Ainsi privilégiée, Mirjam capture l’essence des fêtes auxquelles elle assiste et photographie danseurs, DJs ou musiciens. Mais son attention se porte spécialement sur les sonidos eux-mêmes. « J’ai toujours aimé l’esthétique et la composition des sound systems. Ce sont des sculptures de la rue. Avant le début des événements, je me rends toujours sur place pour prendre en photo les installations dans la rue, sans personne autour. » Son livre Sonidos rassemble justement les clichés présentant ces éléments isolés de leur contexte, structures brutes et imposantes à la construction plus ou moins compliquée, plus ou moins massive. « Les sonideros n’ont généralement pas beaucoup d’argent, donc ils construisent leur sound system eux-mêmes. Ils commencent petit et, avec le temps, ils rajoutent des éléments, ça grandit », détaille Mirjam. Cette série de photos expose ainsi toute la versatilité de ces installations artisanales, uniques, spéciales.

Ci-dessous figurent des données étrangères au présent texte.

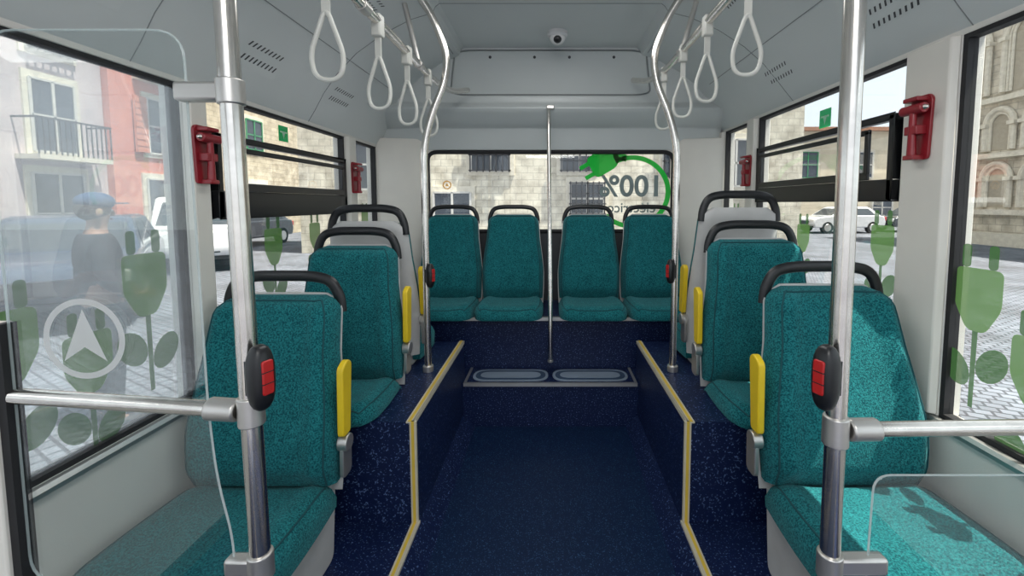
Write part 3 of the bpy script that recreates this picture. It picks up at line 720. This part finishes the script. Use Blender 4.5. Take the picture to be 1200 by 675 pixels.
def car(x,y,rot,m,label,van=False,sz=1):
    e=empty('car' if not van else 'van',(x,y,GZ),label,'car' if not van else 'van',rot=rot); e.scale=(1,1,sz)
    hh=1.46 if not van else 1.9
    b=MB(); w=.87
    if van: pr_=[(-2.1,.32),(-2.18,.6),(-2.12,1.05),(-1.35,1.12),(2.12,1.12),(2.15,.5),(2.05,.32)]
    else: pr_=[(-2.0,.32),(-2.12,.55),(-2.02,.80),(-1.75,.90),(-.95,.98),(1.6,1.0),(2.0,.95),(2.1,.6),(2.02,.32)]
    pp=[(p.x,p.y) for p in fillet([(a,c,0) for a,c in pr_],.08,4,True)]
    b.prism(pp,'y',-w,w,m); b.build('car_body',e,bevel=.06,seg=3)
    if van: lo=(-1.4,2.1);hi=(-.75,2.02)
    else: lo=(-1.05,1.85); hi=(-.35,1.25)
    zb=.95 if not van else 1.1
    def rect(a,c,z,ww): return [(a,-ww,z),(c,-ww,z),(c,ww,z),(a,ww,z)]
    b=MB(); v=rect(lo[0],lo[1],zb,.84)+rect(hi[0],hi[1],hh-.05,.68 if not van else .76)+rect(hi[0]+.12,hi[1]-.1,hh,.60 if not van else .70)
    b.add(v,[(3,2,1,0),(0,1,5,4),(1,2,6,5),(2,3,7,6),(3,0,4,7),(4,5,9,8),(5,6,10,9),(6,7,11,10),(7,4,8,11),(8,9,10,11)],m)
    b.build('cabin',e,bevel=.03)
    b=MB()
    for q in(-1,1):
        def sd(t,z):
            k=(z-zb)/(hh-.05-zb); xl=lo[0]+(hi[0]-lo[0])*k; xr=lo[1]+(hi[1]-lo[1])*k; yy=.84+((.68 if not van else .76)-.84)*k
            return (xl+(xr-xl)*t,q*(yy+.008),z)
        za,zc=zb+.05,hh-.11
        for t0,t1 in(((.08,.46),(.5,.9)) if not van else ((.05,.3),(.34,.62),(.66,.94))):
            b.face([sd(t0,za),sd(t1,za),sd(t1-.01,zc),sd(t0+.01,zc)],carglass)
    for sgn,l,h_ in((-1,lo[0],hi[0]),(1,lo[1],hi[1])):
        A=lambda k,yy:(l+(h_-l)*k+sgn*.012,yy,zb+(hh-.05-zb)*k)
        b.face([A(.1,-.74),A(.1,.74),A(.88,.62),A(.88,-.62)],carglass)
    b.build('car_windows',e,label='dark car windows')
    for wx in(-1.3,1.32):
        for q in(-1,1):
            b=MB(); b.tube([(wx,q*.68,.32),(wx,q*.885,.32)],.32,tyre,seg=28); b.tube([(wx,q*.87,.32),(wx,q*.895,.32)],[.21,.19],alum,seg=20); b.build('wheel',e)
    b=MB(); b.box(-2.16,-2.05,-.45,.45,.5,.7,black); b.box(-2.15,-2.0,-.75,.75,.34,.42,black); b.build('grille',e,label='black radiator grille')
    b=MB()
    for q in(-1,1): b.box(2.04,2.14,q*.72-.12,q*.72+.12,.7,.9,lampr); b.box(-2.12,-1.98,q*.66-.16,q*.66+.16,.62,.78,white)
    b.build('car_lamp',e,bevel=.02)
    return e
carblk=M('dark_car_paint',(.03,.035,.05),.2,coat=1,spec=.7); carwh=M('white_car_paint',(.72,.73,.76),.25,coat=1); carbl=M('slate_blue_car_paint',(.04,.06,.10),.25,coat=.6)
car(-7.5,6.75,math.radians(128),carbl,'dark slate blue car parked on cobbles beside the bus')
car(-9.6,11.6,math.radians(128),carwh,'white van parked near orange house',True,.95)
car(-12.0,16.4,math.radians(90),carblk,'dark car parked by stone wall')
car(16.2,24.0,math.radians(5),carwh,'white car parked before cream houses')
car(21.3,25.0,math.radians(5),carblk,'dark car parked before cream houses')
car(-12.0,4.6,math.radians(95),carblk,'dark car parked by pink house')
e=empty('shop_sign',(-14.2,10.2,.75),'small dark wall sign with white letters','sign')
b=MB(); b.box(0,.06,-.6,.6,-.17,.17,shell2); b.build('sign_board',e)
textmesh('INCIA',.27,white,'sign_lettering',e,Matrix.Translation((.065,0,0))@Matrix.Rotation(H,4,'Z')@R,'white letters')

# ---- person on the street
skinm=M('skin',(.32,.19,.14),.6); jack=M('dark_jacket',(.008,.009,.013),.85,bump=.3,bscale=25); trou=M('dark_trousers',(.010,.011,.016),.85,bump=.3,bscale=25)
hairm=M('dark_hair',(.02,.013,.009),.7); capm=M('blue_cap',(.012,.05,.13),.85); shoem=M('dark_shoes',(.02,.02,.02),.6)
def skin_safe(name,V,E,m,parent,label=None):
    bm=bmesh.new(); ly=bm.verts.layers.skin.verify(); vv=[]
    for i,(co,r) in enumerate(V):
        v=bm.verts.new(co); v[ly].radius=(r,r) if not isinstance(r,tuple) else r; v[ly].use_root=(i==0); vv.append(v)
    for x,y in E: bm.edges.new((vv[x],vv[y]))
    me=bpy.data.meshes.new(name); bm.to_mesh(me); bm.free(); me.materials.append(m)
    o=bpy.data.objects.new(name,me); COL.objects.link(o); o.parent=parent
    md=o.modifiers.new('skin','SKIN'); md.use_smooth_shade=True
    s_=o.modifiers.new('sub','SUBSURF'); s_.levels=2; s_.render_levels=2
    if label: o['label']=label
    return o
def person(x,y,rot):
    e=empty('person',(x,y,GZ),'person in dark clothes and blue cap standing on the street','person',rot=rot)
    V=[((0,0,.92),.12),((0,.0,1.10),.12),((0,.01,1.30),.13),((0,.01,1.42),.07),((0,-.005,1.49),.05),((0,-.01,1.56),.075),((0,-.01,1.63),.068)]
    E=[(0,1),(1,2),(2,3),(3,4),(4,5),(5,6)]
    for s in(-1,1):
        k=len(V); V+=[((s*.10,0,.88),.085),((s*.10,-.01,.50),.058),((s*.10,.01,.10),.038),((s*.11,-.10,.04),.030)]
        E+=[(0,k),(k,k+1),(k+1,k+2),(k+2,k+3)]
        k=len(V); V+=[((s*.17,.01,1.38),.055),((s*.21,.03,1.12),.042),((s*.19,-.12,.98),.030),((s*.17,-.20,.98),(.030,.016))]
        E+=[(2,k),(k,k+1),(k+1,k+2),(k+2,k+3)]
        w=k+3
        for f in range(4):
            k2=len(V); zz=.945+f*.018
            V+=[((s*.165,-.235,zz),.009),((s*.15,-.258+.004*abs(f-1.5),zz-.004),.008),((s*.132,-.262,zz-.008),.007)]
            E+=[(w,k2),(k2,k2+1),(k2+1,k2+2)]
        k2=len(V); V+=[((s*.155,-.20,1.015),.010),((s*.145,-.225,1.03),.008)]; E+=[(w,k2),(k2,k2+1)]
    skin_safe('body',V,E,skinm,e)
    JV=[((0,0,.90),.145),((0,.0,1.10),.138),((0,.01,1.30),.145),((0,.01,1.43),.085)]
    JE=[(0,1),(1,2),(2,3)]
    for s in(-1,1):
        k=len(JV); JV+=[((s*.16,.01,1.38),.070),((s*.21,.03,1.12),.055),((s*.19,-.11,.98),.043)]; JE+=[(2,k),(k,k+1),(k+1,k+2)]
    skin_safe('jacket',JV,JE,jack,e,label='dark jacket')
    TV=[((0,0,.92),.135)]; TE=[]
    for s in(-1,1):
        k=len(TV); TV+=[((s*.10,0,.84),.100),((s*.10,-.01,.50),.075),((s*.10,.01,.09),.060)]; TE+=[(0,k),(k,k+1),(k+1,k+2)]
    skin_safe('trousers',TV,TE,trou,e,label='dark trousers')
    for s in(-1,1):
        b=MB(); b.ell((s*.11,-.05,.045),.05,.14,.045,shoem,e=.8); b.build('shoe',e)
    b=MB(); b.ell((0,.012,1.615),.088,.098,.095,hairm); b.build('hair',e,label='short dark hair')
    b=MB(); b.ell((0,.0,1.66),.096,.108,.07,capm); b.prism([(-.07,-.08),(.07,-.08),(.06,-.16),(0,-.185),(-.06,-.16)],'z',1.645,1.655,capm); b.build('cap',e,label='blue cap')
    b=MB()
    b.ell((0,-.088,1.575),.012,.016,.02,skinm,nu=10,nv=8)
    for s in(-1,1): b.ell((s*.03,-.078,1.60),.011,.006,.006,white,nu=10,nv=6); b.ell((s*.03,-.084,1.60),.005,.003,.005,black,nu=8,nv=6); b.ell((s*.083,.0,1.585),.012,.02,.03,skinm,nu=10,nv=8)
    b.ell((0,-.080,1.535),.022,.006,.006,M('lips',(.45,.16,.14),.5),nu=12,nv=6)
    b.build('face_features',e)
person(-3.25,3.05,math.radians(150))

# ------------------------------------------------------------ lights & world
w=bpy.data.worlds.new('world'); S.world=w; w.use_nodes=True
nt=w.node_tree; bg=nt.nodes['Background']
sky=nt.nodes.new('ShaderNodeTexSky'); sky.sky_type='HOSEK_WILKIE'; sky.turbidity=3; sky.ground_albedo=.4
sd=Vector((.34,-.12,.93)).normalized(); sky.sun_direction=sd
mx=nt.nodes.new('ShaderNodeMixRGB'); mx.inputs[0].default_value=.6; mx.inputs[2].default_value=(.92,.96,1,1)
nt.links.new(sky.outputs[0],mx.inputs[1]); nt.links.new(mx.outputs[0],bg.inputs[0]); bg.inputs[1].default_value=2.0
L=bpy.data.lights.new('sun','SUN'); L.energy=13; L.angle=.01; L.color=(1,.93,.82)
lo=bpy.data.objects.new('sun',L); COL.objects.link(lo); lo.rotation_euler=sd.to_track_quat('Z','Y').to_euler(); lo.location=(10,-8,15)
for nm,loc,sx,sy,en,rx in(('cabin_fill',(0,-.5,.93),.8,.9,19,math.radians(25)),('cabin_fill.001',(0,1.5,.95),.5,1.6,10,0)):  # added out-of-view fill lights to brighten the cabin, not real bus lamps
    A=bpy.data.lights.new(nm,'AREA'); A.shape='RECTANGLE'; A.size=sx; A.size_y=sy; A.energy=en; A.color=(1,.99,.97)
    ao=bpy.data.objects.new(nm,A); COL.objects.link(ao); ao.location=loc; ao.rotation_euler=(rx,0,0)
S.view_settings.view_transform='Standard'
# ------------------------------------------------------------ camera
cam=bpy.data.cameras.new('camera'); cam.sensor_width=36; cam.lens=500/1200*36; cam.shift_x=-45/1200; cam.shift_y=-63.5/1200; cam.clip_start=.02; cam.clip_end=300
co=bpy.data.objects.new('camera',cam); COL.objects.link(co); co.location=(0,0,0); co.rotation_euler=(math.radians(90-4.1),0,0)
S.camera=co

Elle permet aussi, en creux, de rendre compte de l’évolution du mouvement, toujours actif aujourd’hui, mais évidemment transformé par le temps et la technologie. « Jusque dans les années 1990, le plus important était la musique », rembobine la photographe. « Les sonideros cherchaient à se procurer des disques qu’ils seraient les seuls à jouer. Mais avec la digitalisation, ça a changé. Désormais la taille du sound system est presque plus importante que la musique. » Autre changement important : depuis une quinzaine d’années, les DJs s’emparent du micro pour y dire les fameuses « salutations », ces petits messages de respect ou d’amour destinés à un membre du public, glissés au sonidero pour qu’il les lise à tout le monde. « Avant, ils ne faisaient qu’annoncer les morceaux, puis ils se sont mis à lire les salutations que le public leur faisait passer. Toutes les soirées sont enregistrées sur CD et DVD, alors les gens veulent à tout prix être sur l’enregistrement de leur sound system préféré. Aujourd’hui les sonideros ne s’arrêtent pas de lire des messages au micro, c’est sans fin. »

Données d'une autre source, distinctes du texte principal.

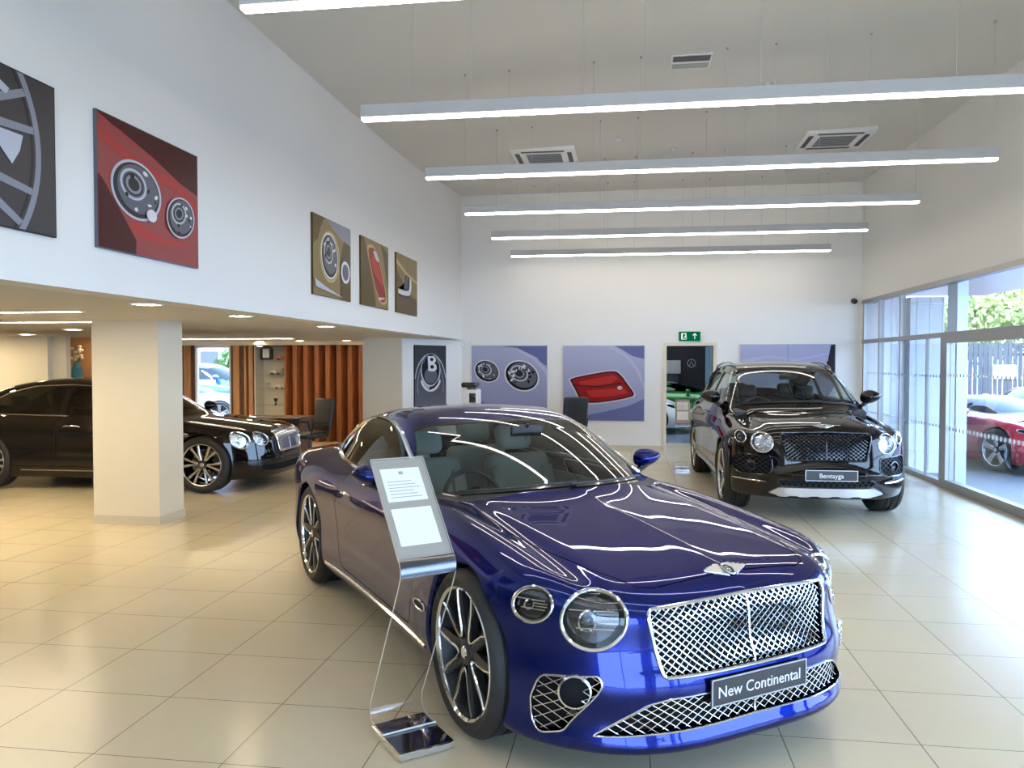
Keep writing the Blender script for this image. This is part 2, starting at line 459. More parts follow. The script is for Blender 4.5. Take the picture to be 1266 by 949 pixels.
M = {}
M['blue'] = pbr('blue_metallic_paint', (.0006, .0075, .115), .24, .85, 1, .008, spec=.5, flake=.4, tint=(.0, .03, .4), coat_ior=1.42)
M['black'] = pbr('black_gloss_paint', (.004, .0033, .0032), .4, 0, 1, .012, spec=0)
M['brown_black'] = pbr('dark_brown_paint', (.006, .0042, .0036), .4, 0, 1, .012, spec=0)
M['red'] = pbr('red_paint', (.42, .008, .022), .3, .1, 1, .03)
M['white_paint'] = pbr('white_paint', (.75, .78, .82), .3, 0, 1, .03)
M['green'] = pbr('green_paint', (.015, .20, .02), .3, .1, 1, .03)
M['navy'] = pbr('dark_blue_paint', (.05, .13, .42), .3, .3, 1, .03)
M['chrome'] = pbr('chrome', (.82, .83, .85), .08, 1)
M['satin'] = pbr('satin_metal', (.62, .62, .63), .28, 1)
M['wheel_silver'] = pbr('wheel_silver', (.66, .64, .62), .25, 1)
M['dark_chrome'] = pbr('dark_chrome', (.12, .12, .13), .15, 1)
M['lampbowl'] = pbr('lamp_bowl', (.07, .072, .08), .15, 1, bump=.2, bscale=40)
M['lampbright'] = pbr('lamp_bowl_bright', (.8, .82, .85), .12, 1, bump=.5, bscale=70)
M['gloss_black'] = pbr('gloss_black', (.008, .008, .009), .12, 0, .6)
M['plastic'] = pbr('black_plastic', (.015, .015, .016), .5)
M['void'] = pbr('dark_recess', (.006, .006, .007), .8, spec=.2)
M['rubber'] = pbr('tyre_rubber', (.017, .016, .015), .62, bump=.15, bscale=200)
M['leather_dark'] = pbr('dark_leather', (.018, .02, .022), .45, bump=.2, bscale=150)
M['leather_pale'] = pbr('pale_leather', (.30, .31, .29), .5, bump=.2, bscale=150)
M['leather_tan'] = pbr('tan_leather', (.16, .09, .05), .5, bump=.2, bscale=150)
M['carglass'] = glass('windscreen_glass', (.62, .70, .66), .95, .06)
M['darkglass'] = glass('tinted_glass', (.06, .066, .066), .95, .05)
M['lensglass'] = glass('lamp_lens', (.92, .95, .97), .95, .05)
M['pane'] = glass('window_pane', (.88, .94, .98), .9, .03)
M['frosted'] = pbr('pale_blue_screen', (.50, .62, .76), .3, coat=.4)
M['mirror'] = pbr('mirror', (.9, .9, .9), .02, 1)
M['amber'] = pbr('amber_lens', (.7, .25, .02), .2, coat=1)
M['redlens'] = pbr('red_lens', (.5, .01, .01), .2, coat=1)
M['plate'] = pbr('plate_black', (.035, .033, .034), .35)
M['ink_white'] = pbr('white_letter', (.80, .80, .80), .5)
M['ink_black'] = pbr('black_ink', (.02, .02, .02), .5)
M['ink_grey'] = pbr('grey_ink', (.35, .36, .38), .6)
M['wall'] = pbr('wall_paint', (.80, .785, .755), .75, spec=.25, bump=.02, bscale=120)
M['ceilmat'] = pbr('ceiling_paint', (.67, .65, .61), .8, spec=.2)
M['cream'] = pbr('cream_wall', (.74, .67, .53), .7, spec=.25)
M['skirting'] = pbr('skirting_stone', (.60, .53, .40), .4)
M['tile'] = brick_floor('cream_floor_tile', (.70, .605, .425), (.685, .59, .412), (.15, .115, .07), .598, .594, .0022, (3.48+.598*20, -4.31+.594*30, 0), .225, spec=.5)
M['alu'] = pbr('aluminium_frame', (.40, .39, .38), .42, .7)
M['alublue'] = pbr('pale_metal_post', (.52, .57, .66), .35, .5)
M['steel'] = pbr('dark_steel', (.10, .10, .11), .4, .6)
M['white_metal'] = pbr('white_enamel', (.78, .78, .77), .35)
M['grey_metal'] = pbr('pale_grey_enamel', (.62, .61, .60), .4)
M['housing'] = pbr('pendant_housing', (.52, .51, .50), .5)
M['tube'] = emis('light_diffuser', (1.0, .915, .80), 21)
M['tubewarm'] = emis('warm_light_diffuser', (1.0, .82, .54), 70)
M['wood'] = wood('walnut_slat', srgb(122, 68, 36), srgb(148, 86, 47))
M['wood_pale'] = wood('oak_panel', srgb(165, 115, 70), srgb(190, 140, 90))
M['wood_dark'] = wood('dark_walnut', srgb(70, 40, 24), srgb(100, 60, 36))
M['taupe'] = pbr('taupe_board', (.36, .34, .30), .5)
M['paper'] = pbr('white_paper', (.88, .89, .90), .6)
M['acrylic'] = glass('clear_acrylic', (.985, .988, .985), .95, .035)
M['acrylic_edge'] = pbr('acrylic_edge', (.78, .80, .76), .15, coat=1)
M['black_mirror'] = pbr('black_mirror', (.006, .006, .007), .03, 0, 1, .01)
M['sign_green'] = emis('exit_sign_green', (.0, .22, .09), .6)
M['sign_white'] = emis('exit_sign_white', (.85, 1, .9), 1.0)
M['cable'] = pbr('steel_cable', (.55, .54, .52), .5)
M['grille_dark'] = pbr('vent_dark', (.05, .05, .055), .6)
M['leaf'] = pbr('leaf', (.44, .50, .16), .6, noise=.5, nscale=4)
M['leaf2'] = pbr('leaf_dark', (.10, .20, .05), .6, noise=.4, nscale=4)
M['bark'] = pbr('bark', (.10, .07, .05), .9)
M['fence'] = pbr('fence_board', (.075, .075, .082), .7, noise=.2, nscale=6)
M['asphalt'] = brick_floor('outdoor_paving', (.11, .12, .14), (.13, .14, .155), (.06, .065, .075), .24, .12, .006, (0, 0, 0), .5, offset=.5)
M['render'] = pbr('white_render', (.78, .80, .84), .7)
M['dark_wall'] = pbr('dark_showroom_wall', (.018, .02, .028), .5)
M['grey_floor'] = pbr('grey_floor', (.16, .22, .32), .2)
M['blue_panel'] = pbr('blue_door', (.20, .42, .66), .4)
M['teal'] = pbr('teal_glaze', (.01, .16, .22), .2, coat=.6)
M['flower'] = pbr('cream_petal', (.75, .62, .42), .7)
M['lit_oak_wall'] = pbr('lit_oak', srgb(196, 138, 84), .6)  # oak tone with the niche's warm light mixed into the colour
# ---------------------------------------------------------------- car builder
def mirror_poly(p): return [(-y, z) for y, z in p][::-1]
def dense(poly, step=.02):
    out = []; m = len(poly)
    for i in range(m):
        a = np.array(poly[i], float); b = np.array(poly[(i+1) % m], float); k = max(1, int(np.linalg.norm(b-a)/step))
        out += [tuple(a+(b-a)*t/k) for t in range(k)]
    return out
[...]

L’endroit pour un sound system, ça a toujours été la rue.
Mirjam Wirz
S’il existe encore des sonideros de 70 ou 80 ans, une jeune génération de DJs s’est emparée du flambeau et continue de faire danser les rues des banlieues de Mexico, toutes générations confondues, en intégrant parfois un peu de musique électronique à la cumbia traditionnelle. « Ce mouvement n’est pas une culture de jeunes, mais c’est la culture des quartiers et elle reste très populaire. Tout le monde aime la cumbia et vient danser, c’est très mélangé », décrit Mirjam. « Ils jouent presque la même musique, ce sont les mêmes chansons qu’écoutaient leurs grands-parents, dans les mêmes rues. » La culture des sonidos, même si elle évolue et s’adapte à son temps, conserve donc un ancrage populaire très fort dans les quartiers excentrés de Mexico, d’où il semble impossible de la déraciner. Certains jeunes plutôt aisés, collectionneurs de vinyles, invitent pourtant de plus en plus de sonidos à venir jouer en centre-ville, notamment en clubs, où il est plus facile d’obtenir les autorisations adéquates et de rentabiliser son investissement. Mais Mirjam est formelle lorsqu’elle rapporte les paroles de ses amis sonideros : « L’endroit pour un sound system, ça a toujours été la rue. » Certaines choses ne changeront jamais, et c’est très bien comme ça.